>> START GIVEN DATA

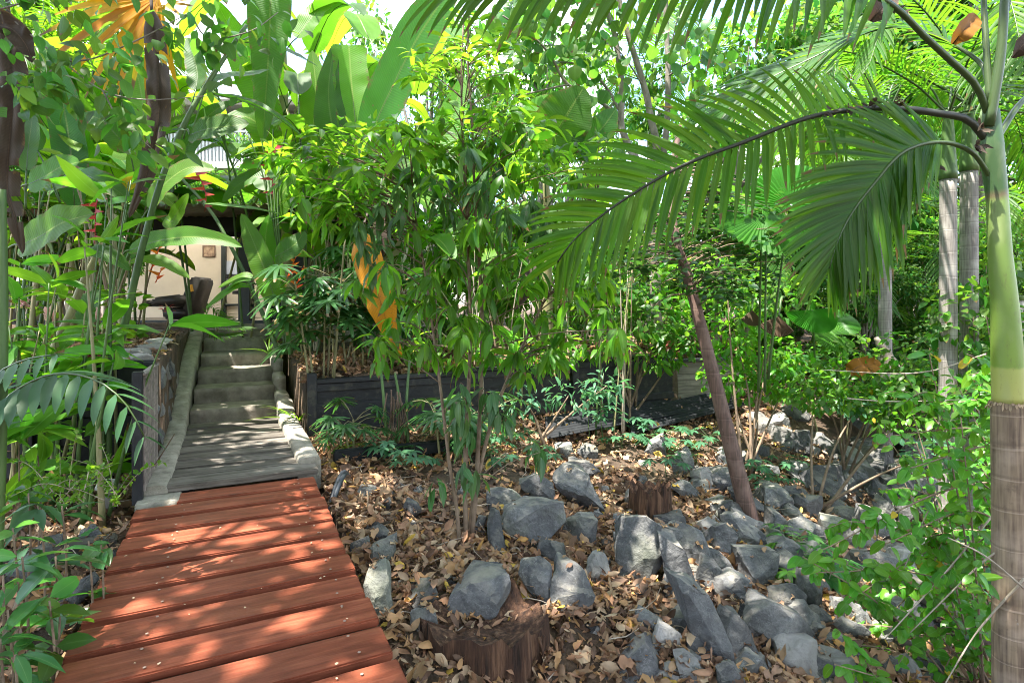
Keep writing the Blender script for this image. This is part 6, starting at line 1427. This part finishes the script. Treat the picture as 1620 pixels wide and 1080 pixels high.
# twiggy small leaved shrub in the left litter
e = plant('twiggy_shrub', P(120, 800, 3.9), 'sparse twiggy shrub with tiny pale lit leaves in the left lower garden', 'shrub'); mb = MB(); ml = MB()
for k in range(22):
    a = P(random.uniform(60, 190), random.uniform(770, 810), 3.9+random.uniform(-.4, .5)); b = a+Vector((random.uniform(-.4, .4), random.uniform(-.3, .2), random.uniform(.05, .4)))
    C = tube(mb, [a, (a+b)/2+Vector((0, 0, .06)), b], .0035, .0018, n=14, sides=4)
    scatter(ml, T_ovate_lo, np.repeat(C[3:], 2, 0), rv(22)+np.array([0, 0, .2]), nrm(rv(22)*.5+np.array([0, 0, 1])), RNG.uniform(.03, .055, 22))
ml.build('leaves', M['mango_new'], e); mb.build('twigs', M['dead_twig'], e)
# canes of the left clump rising from the lower garden
lc = plant('ginger_clump', hx(60, 4.6), 'dense clump of green and straw coloured canes in front of the black left wall', 'ginger')
R = random.Random(33)
ST(lc, [(-5, 900, 3.4), (2, 700, 3.4), (5, 480, 3.4), (2, 300, 3.4)], .03, .024, 'cane')
ctop = []
for k in range(30):
    px = R.uniform(10, 185); D = R.uniform(4.3, 5.1); lean = R.gauss(12, 40); by = 481+F*(H-G((px-810)/F*D, D))/D
    ty = R.uniform(280, 600); ctop.append((px+lean, ty, D)); ST(lc, [(px, by+6, D), (px+lean*.4, (by+ty)/2, D), (px+lean, ty, D)], R.uniform(.012, .026), .004, R.choice(('cane', 'cane', 'pale_cane')), n=12)
for k in range(16):
    px = R.uniform(0, 200); D = R.uniform(4.3, 5.2); by = 481+F*(H-G((px-810)/F*D, D))/D; c = R.uniform(-90, 90); ST(lc, [(px, by, D), (px+c*.5, by-R.uniform(20, 60), D), (px+c, by-R.uniform(30, 110), D)], .008, .004, 'twig', 'dry_cane', n=8)
ml = MB(); sp = np.array([P(R.uniform(0, 180), R.uniform(540, 760), R.uniform(4.2, 5)) for _ in range(26)])
whorls(ml, sp, (0, 0, 1), 3, (.25, .5), T_lance, out=.7, up=.5, down=.4, spread=.03); whorls(ml, [P(*q) for q in ctop], (.1, 0, 1), 3, (.22, .48), T_lance, out=.6, up=.7, down=.4, spread=.02); ml.build('leaves', M['hib'], lc)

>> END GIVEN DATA

## STATED PROBLEM:
Pictures are excluded; output everything else in the data verbatim.

## REPLY:
Keep writing the Blender script for this image. This is part 6, starting at line 1427. This part finishes the script. Treat the picture as 1620 pixels wide and 1080 pixels high.
# twiggy small leaved shrub in the left litter
e = plant('twiggy_shrub', P(120, 800, 3.9), 'sparse twiggy shrub with tiny pale lit leaves in the left lower garden', 'shrub'); mb = MB(); ml = MB()
for k in range(22):
    a = P(random.uniform(60, 190), random.uniform(770, 810), 3.9+random.uniform(-.4, .5)); b = a+Vector((random.uniform(-.4, .4), random.uniform(-.3, .2), random.uniform(.05, .4)))
    C = tube(mb, [a, (a+b)/2+Vector((0, 0, .06)), b], .0035, .0018, n=14, sides=4)
    scatter(ml, T_ovate_lo, np.repeat(C[3:], 2, 0), rv(22)+np.array([0, 0, .2]), nrm(rv(22)*.5+np.array([0, 0, 1])), RNG.uniform(.03, .055, 22))
ml.build('leaves', M['mango_new'], e); mb.build('twigs', M['dead_twig'], e)
# canes of the left clump rising from the lower garden
lc = plant('ginger_clump', hx(60, 4.6), 'dense clump of green and straw coloured canes in front of the black left wall', 'ginger')
R = random.Random(33)
ST(lc, [(-5, 900, 3.4), (2, 700, 3.4), (5, 480, 3.4), (2, 300, 3.4)], .03, .024, 'cane')
ctop = []
for k in range(30):
    px = R.uniform(10, 185); D = R.uniform(4.3, 5.1); lean = R.gauss(12, 40); by = 481+F*(H-G((px-810)/F*D, D))/D
    ty = R.uniform(280, 600); ctop.append((px+lean, ty, D)); ST(lc, [(px, by+6, D), (px+lean*.4, (by+ty)/2, D), (px+lean, ty, D)], R.uniform(.012, .026), .004, R.choice(('cane', 'cane', 'pale_cane')), n=12)
for k in range(16):
    px = R.uniform(0, 200); D = R.uniform(4.3, 5.2); by = 481+F*(H-G((px-810)/F*D, D))/D; c = R.uniform(-90, 90); ST(lc, [(px, by, D), (px+c*.5, by-R.uniform(20, 60), D), (px+c, by-R.uniform(30, 110), D)], .008, .004, 'twig', 'dry_cane', n=8)
ml = MB(); sp = np.array([P(R.uniform(0, 180), R.uniform(540, 760), R.uniform(4.2, 5)) for _ in range(26)])
whorls(ml, sp, (0, 0, 1), 3, (.25, .5), T_lance, out=.7, up=.5, down=.4, spread=.03); whorls(ml, [P(*q) for q in ctop], (.1, 0, 1), 3, (.22, .48), T_lance, out=.6, up=.7, down=.4, spread=.02); ml.build('leaves', M['hib'], lc)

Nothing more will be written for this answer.